Wealth bankers in Asia rush to calm growing private credit fears
The Straits Times
Private bankers in Hong Kong and Singapore have been fielding urgent calls from their high net-worth clients, sources said. Read more at straitstimes.com.
Hong Kong – Private bankers across Asia are scrambling to contain client anxiety as redemption pressures ripple through the US$1.8 trillion (S$2.3 trillion) private credit market, even in a region seen as more insulated from the recent turmoil.
It comes after a few high-profile blowups in the United States and Europe of companies that were financed by private lenders eroded investors’ confidence.
With investment funds’ gating mechanisms suddenly in focus, private bankers in Hong Kong and Singapore have been fielding urgent calls from their high net-worth clients seeking clarity or asking to redeem positions on the private credit products they hold, according to people familiar with the matter.
Regulators in Asia are also increasing scrutiny of the asset class, aiming to protect less-savvy individual investors, who tend to be more sensitive than their institutional peers and easily rattled by negative headlines.
“Many wealth investors had never experienced a redemption queue before this cycle,” said Mr Kher Sheng Lee, co-head of Asia Pacific at the Alternative Investment Management Association. The rapid adoption of private credit products by individuals outpaced their practical familiarity with how illiquid structures behave under stress, making it essential for fund managers, distributors and investors to bridge that knowledge gap, he said.

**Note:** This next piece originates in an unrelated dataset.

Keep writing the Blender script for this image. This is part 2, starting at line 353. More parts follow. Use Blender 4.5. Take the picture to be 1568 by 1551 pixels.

Concern about US private credit funds with exposure to the software sector – now under pressure from rapid advances in AI – have fuelled withdrawals at vehicles run by BlackRock, Blackstone and Blue Owl Capital. Morgan Stanley and Cliffwater LLC capped redemptions at their multibillion-dollar funds after clients sought to pull out far more than is allowed. JPMorgan Chase & Co. also restricted some lending to private credit funds after marking down the value of certain software-linked loans in its portfolios.